No light in the dark-ness you see?
…
Turn your eyes upon Jesus
…
Thro’ death in-to live ev-er lasting
He passed, and we fol-low him there
…
That “lua” sounds like expert stuff and I’m still waiting for a useful solution in Dorico itself. Hey Sibelius had the ability to split words to syllables already 15 years ago (?). So I’m really looking forward for something like that in Dorico. And yes Sibelius syllabification (is that an understandable word?) wasn’t all good, but it was tremendously fast.
I feel you. I feel for the developers too. Any native Dorico feature will undoubtable be better and more convenient. But if you have work to do today in the meantime, a little hackery can pay sometimes.
Okay, attached is a new draft script that handles multiple verses, translations, etc. It isn’t perfect. It assumes that text files follow conventions like that below. (Note: you can use either verse numbers or the tag (verse), I used both here just as an example.

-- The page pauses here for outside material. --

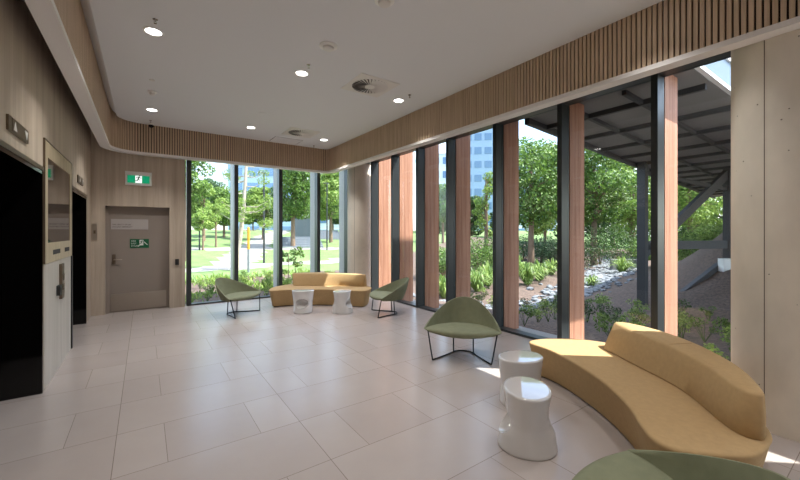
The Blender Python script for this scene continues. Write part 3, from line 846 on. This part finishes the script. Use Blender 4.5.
tree(352, 37, 8.0, 2.4, 'leaf_mid', 'tree behind the far corner column', sz=.2)
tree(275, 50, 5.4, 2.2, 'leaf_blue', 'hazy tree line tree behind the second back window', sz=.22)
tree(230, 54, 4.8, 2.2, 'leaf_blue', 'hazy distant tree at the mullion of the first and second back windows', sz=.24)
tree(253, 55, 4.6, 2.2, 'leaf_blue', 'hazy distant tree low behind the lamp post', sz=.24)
tree(333, 54, 5.2, 2.4, 'leaf_dark', 'dark distant tree at the top of the lawn steps', sz=.24)
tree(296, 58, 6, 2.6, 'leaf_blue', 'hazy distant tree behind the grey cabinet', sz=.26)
# young leaning pine with tufts of foliage
x, y = bearing(240, 14.5); z = ground(x, y)
t = thing('young_pine', 'young pine with a leaning pale trunk and tufted branches in the second back window', 'tree', (x, y, z), -TH)
q = random.Random(21); pts = [(-.18, 0, -.1), (-.10, 0, .7), (.02, 0, 1.5), (.16, 0, 2.6), (.22, 0, 3.8), (.30, 0, 5.2), (.32, 0, 6.6)]
tm = MB().tube(pts, [.11, .10, .09, .07, .06, .045, .02], 10); bl = []
for k in range(26):
    f = q.uniform(.18, 1); zz = .5+5.6*f; px_ = .0+.30*f; a = q.uniform(0, 6.28); ln = (1.25-.8*f)*q.uniform(.55, 1.0)
    e = (px_+math.cos(a)*ln, math.sin(a)*ln, zz+.25*ln); tm.tube([(px_, 0, zz), (px_+math.cos(a)*ln*.55, math.sin(a)*ln*.55, zz-.02), e], [.026, .018, .008], 5)
    bl.append((e[0], e[1], e[2], .27*q.uniform(.7, 1.2), .6))
tm.build('trunk', M['trunk_pale'], t, True)
leaves(bl, 3000, .075, 3, aspect=.22).build('foliage', M['leaf_light'], t, fix=False)
x, y = bearing(248.5, 14.2); z = ground(x, y)
t = thing('marker_post', 'short orange topped grey post beside the young pine', 'post', (x, y, z))
MB().lathe([(.045, 0), (.045, .9)], n=12).build('post', M['grey_box'], t, True)
MB().lathe([(.05, .9), (.05, 1.75), (.01, 1.78)], n=12).build('sleeve', M['orange'], t, True)
def lamp_post(u_, d_, h, label):
    x, y = bearing(u_, d_); t = thing('lamp_post', label, 'lamp post', (x, y, ground(x, y)), 0, 'slim lamp posts on the lawn')
    MB().tube([(0, 0, 0), (0, 0, h)], [.05, .035], 8).build('pole', M['mullion'], t, True)
    MB().box(-.25, .1, -.06, .06, h, h+.05).build('lamp_head', M['mullion'], t)
lamp_post(264, 17, 4.2, 'slim dark lamp post in the second back window')
lamp_post(199.5, 21.5, 1.6, 'short dark bollard light on the lawn in the first back window')
lamp_post(327, 24, 4.4, 'slim lamp post on the lawn in the fourth back window')
# sapling behind the far sofa
def sapling(u_, d_, label):
    x, y = bearing(u_, d_); t = thing('sapling', label, 'sapling', (x, y, ground(x, y)), 0, 'saplings in the bed')
    q = random.Random(int(u_)); m = MB().tube([(0, 0, -.05), (.01, 0, .5), (0, .01, 1.05)], [.014, .011, .006], 6); bl = []
    for k in range(9):
        a = q.uniform(0, 6.28); zz = q.uniform(.45, 1.1); e = (math.cos(a)*.2, math.sin(a)*.2, zz+.08); m.tube([(0, 0, zz), e], [.006, .003], 4); bl.append((*e, .09, .8))
    m.build('stem', M['trunk'], t); leaves(bl, 260, .05, 4).build('foliage', M['leaf_mid'], t, fix=False)
sapling(288.5, 10.6, 'left one of two staked saplings behind the far sofa')
sapling(295, 10.9, 'right one of two staked saplings behind the far sofa')
# seen through the side windows
tree(531, 19.5, 7.0, 2.2, 'leaf_mid', 'broad leafy tree filling the fifth side window above the hedge', sz=.13, nl=7500, nb=26, h0=.36)
tree(563, 25, 8.0, 2.2, 'leaf_light', 'leafy tree behind the mullion of the fifth and sixth side windows', sz=.15, nl=5500, nb=22, h0=.3)
tree(594, 20.5, 7.6, 2.1, 'leaf_mid', 'leafy tree above the rock swale left of the steel post', sz=.13, nl=7500, nb=26, h0=.36)
tree(632, 27, 9.0, 2.5, 'leaf_light', 'sunlit tree behind the steel post', sz=.15, nl=6500, nb=22, h0=.2)
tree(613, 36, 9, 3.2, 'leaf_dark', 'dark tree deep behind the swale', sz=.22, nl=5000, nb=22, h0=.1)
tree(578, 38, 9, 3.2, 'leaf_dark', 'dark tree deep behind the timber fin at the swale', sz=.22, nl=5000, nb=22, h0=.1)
tree(486, 22, 5.6, .9, 'leaf_light', 'slender pale tree in front of the blue tower', sz=.12, nl=1100, nb=12, h0=.25)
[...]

Oh Jor-dans’ stormy banks I stand, And cast a wish-full eye
To Ca-naan’s fair and hap-py land, Where my pos-ses-sions lie
All o’er those wide-ex-tend-ed plains Shines on e-ter-nal day
There God the Son for-ev-er reigns And scat-ters night a-way
(verse)
No chill-ing winds nor pois’nous breath Can reach that healthful shore
Sick-ness and sor-row, pain and death Are felt and feared no more
(verse)
When shall I reach that happy place, And be for-ev-er blest?
When shall I see my Fa-ther’s face, And in his bos-om rest?
(chorus)
I am bound for the promised land, I am bound for the promised land;
O who will come and go with me? I am bound for the prom-ised land
Here is a fake translation to show you can add one below a
verse/chorus using the * to indicate
Obviously you need to have the notes and rests first, and to select one of them as the starting point where lyrics will be entered when you run the script. You should change the name of the file to be imported at the top of the script or use the LYRICS_IMPORT environment variable as noted before.
For the very brave, you can change enableSyllabify to true at the top of the script, and a primitive function will then try to break your text file into syllables. Frankly its - not something I think you can do easily in a few rules in a LUA script, but it might be of value (or might not). Could be my lack of experience with Lua, but I figure Steinberg is going to do it better later anyway.